» **Written instruction**
With the pictures left out, copy the listing below exactly.

» **Data provided**
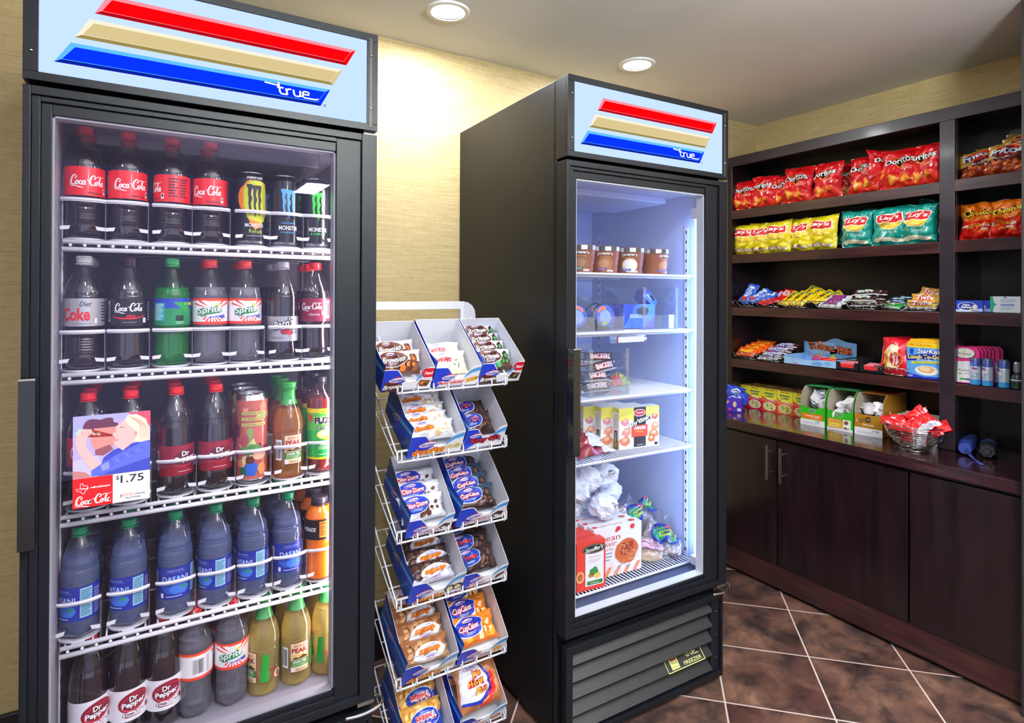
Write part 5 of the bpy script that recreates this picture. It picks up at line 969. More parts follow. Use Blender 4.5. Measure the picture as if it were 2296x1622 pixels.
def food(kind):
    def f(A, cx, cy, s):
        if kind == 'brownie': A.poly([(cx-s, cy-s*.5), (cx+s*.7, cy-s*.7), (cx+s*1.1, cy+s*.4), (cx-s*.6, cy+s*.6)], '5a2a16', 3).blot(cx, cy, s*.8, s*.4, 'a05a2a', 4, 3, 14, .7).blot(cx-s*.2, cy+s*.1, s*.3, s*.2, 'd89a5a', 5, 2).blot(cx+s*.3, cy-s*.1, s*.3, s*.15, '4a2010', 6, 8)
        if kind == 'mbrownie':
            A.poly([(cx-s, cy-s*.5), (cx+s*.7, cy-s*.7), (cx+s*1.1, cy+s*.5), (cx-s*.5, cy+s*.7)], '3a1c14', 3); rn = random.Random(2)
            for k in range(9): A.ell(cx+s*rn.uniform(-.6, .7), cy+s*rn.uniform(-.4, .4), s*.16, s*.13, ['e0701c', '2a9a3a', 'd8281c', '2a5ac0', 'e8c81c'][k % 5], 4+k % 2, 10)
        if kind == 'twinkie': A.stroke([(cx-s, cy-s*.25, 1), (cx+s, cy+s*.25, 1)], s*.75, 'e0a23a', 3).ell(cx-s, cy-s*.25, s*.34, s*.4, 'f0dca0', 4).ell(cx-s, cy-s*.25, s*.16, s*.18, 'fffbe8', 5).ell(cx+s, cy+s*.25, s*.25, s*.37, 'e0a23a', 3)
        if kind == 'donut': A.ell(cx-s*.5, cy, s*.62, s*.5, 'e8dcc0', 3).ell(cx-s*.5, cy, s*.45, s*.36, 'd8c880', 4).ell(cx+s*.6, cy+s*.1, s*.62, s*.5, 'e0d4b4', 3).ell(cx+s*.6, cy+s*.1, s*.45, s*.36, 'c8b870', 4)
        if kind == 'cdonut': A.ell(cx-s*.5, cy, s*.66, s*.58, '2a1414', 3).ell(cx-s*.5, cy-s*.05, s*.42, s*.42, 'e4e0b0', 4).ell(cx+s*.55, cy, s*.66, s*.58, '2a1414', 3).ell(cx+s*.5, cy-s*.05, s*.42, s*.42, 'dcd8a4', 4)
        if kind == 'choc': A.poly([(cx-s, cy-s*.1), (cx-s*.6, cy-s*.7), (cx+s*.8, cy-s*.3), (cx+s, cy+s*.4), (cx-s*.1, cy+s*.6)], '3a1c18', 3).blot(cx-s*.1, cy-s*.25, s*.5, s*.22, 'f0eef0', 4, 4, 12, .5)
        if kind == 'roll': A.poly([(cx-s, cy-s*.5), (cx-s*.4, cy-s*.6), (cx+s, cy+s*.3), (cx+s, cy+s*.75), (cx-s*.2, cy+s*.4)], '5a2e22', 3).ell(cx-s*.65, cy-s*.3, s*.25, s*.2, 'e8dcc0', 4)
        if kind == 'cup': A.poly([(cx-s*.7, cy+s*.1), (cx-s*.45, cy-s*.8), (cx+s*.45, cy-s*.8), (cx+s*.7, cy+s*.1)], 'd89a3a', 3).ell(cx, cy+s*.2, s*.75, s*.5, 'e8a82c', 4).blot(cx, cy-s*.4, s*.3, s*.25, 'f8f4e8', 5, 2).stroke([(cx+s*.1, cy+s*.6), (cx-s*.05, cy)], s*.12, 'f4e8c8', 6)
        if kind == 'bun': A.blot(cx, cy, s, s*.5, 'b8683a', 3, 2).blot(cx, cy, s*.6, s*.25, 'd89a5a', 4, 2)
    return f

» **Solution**
Write part 5 of the bpy script that recreates this picture. It picks up at line 969. More parts follow. Use Blender 4.5. Measure the picture as if it were 2296x1622 pixels.
def food(kind):
    def f(A, cx, cy, s):
        if kind == 'brownie': A.poly([(cx-s, cy-s*.5), (cx+s*.7, cy-s*.7), (cx+s*1.1, cy+s*.4), (cx-s*.6, cy+s*.6)], '5a2a16', 3).blot(cx, cy, s*.8, s*.4, 'a05a2a', 4, 3, 14, .7).blot(cx-s*.2, cy+s*.1, s*.3, s*.2, 'd89a5a', 5, 2).blot(cx+s*.3, cy-s*.1, s*.3, s*.15, '4a2010', 6, 8)
        if kind == 'mbrownie':
            A.poly([(cx-s, cy-s*.5), (cx+s*.7, cy-s*.7), (cx+s*1.1, cy+s*.5), (cx-s*.5, cy+s*.7)], '3a1c14', 3); rn = random.Random(2)
            for k in range(9): A.ell(cx+s*rn.uniform(-.6, .7), cy+s*rn.uniform(-.4, .4), s*.16, s*.13, ['e0701c', '2a9a3a', 'd8281c', '2a5ac0', 'e8c81c'][k % 5], 4+k % 2, 10)
        if kind == 'twinkie': A.stroke([(cx-s, cy-s*.25, 1), (cx+s, cy+s*.25, 1)], s*.75, 'e0a23a', 3).ell(cx-s, cy-s*.25, s*.34, s*.4, 'f0dca0', 4).ell(cx-s, cy-s*.25, s*.16, s*.18, 'fffbe8', 5).ell(cx+s, cy+s*.25, s*.25, s*.37, 'e0a23a', 3)
        if kind == 'donut': A.ell(cx-s*.5, cy, s*.62, s*.5, 'e8dcc0', 3).ell(cx-s*.5, cy, s*.45, s*.36, 'd8c880', 4).ell(cx+s*.6, cy+s*.1, s*.62, s*.5, 'e0d4b4', 3).ell(cx+s*.6, cy+s*.1, s*.45, s*.36, 'c8b870', 4)
        if kind == 'cdonut': A.ell(cx-s*.5, cy, s*.66, s*.58, '2a1414', 3).ell(cx-s*.5, cy-s*.05, s*.42, s*.42, 'e4e0b0', 4).ell(cx+s*.55, cy, s*.66, s*.58, '2a1414', 3).ell(cx+s*.5, cy-s*.05, s*.42, s*.42, 'dcd8a4', 4)
        if kind == 'choc': A.poly([(cx-s, cy-s*.1), (cx-s*.6, cy-s*.7), (cx+s*.8, cy-s*.3), (cx+s, cy+s*.4), (cx-s*.1, cy+s*.6)], '3a1c18', 3).blot(cx-s*.1, cy-s*.25, s*.5, s*.22, 'f0eef0', 4, 4, 12, .5)
        if kind == 'roll': A.poly([(cx-s, cy-s*.5), (cx-s*.4, cy-s*.6), (cx+s, cy+s*.3), (cx+s, cy+s*.75), (cx-s*.2, cy+s*.4)], '5a2e22', 3).ell(cx-s*.65, cy-s*.3, s*.25, s*.2, 'e8dcc0', 4)
        if kind == 'cup': A.poly([(cx-s*.7, cy+s*.1), (cx-s*.45, cy-s*.8), (cx+s*.45, cy-s*.8), (cx+s*.7, cy+s*.1)], 'd89a3a', 3).ell(cx, cy+s*.2, s*.75, s*.5, 'e8a82c', 4).blot(cx, cy-s*.4, s*.3, s*.25, 'f8f4e8', 5, 2).stroke([(cx+s*.1, cy+s*.6), (cx-s*.05, cy)], s*.12, 'f4e8c8', 6)
        if kind == 'bun': A.blot(cx, cy, s, s*.5, 'b8683a', 3, 2).blot(cx, cy, s*.6, s*.25, 'd89a5a', 4, 2)
    return f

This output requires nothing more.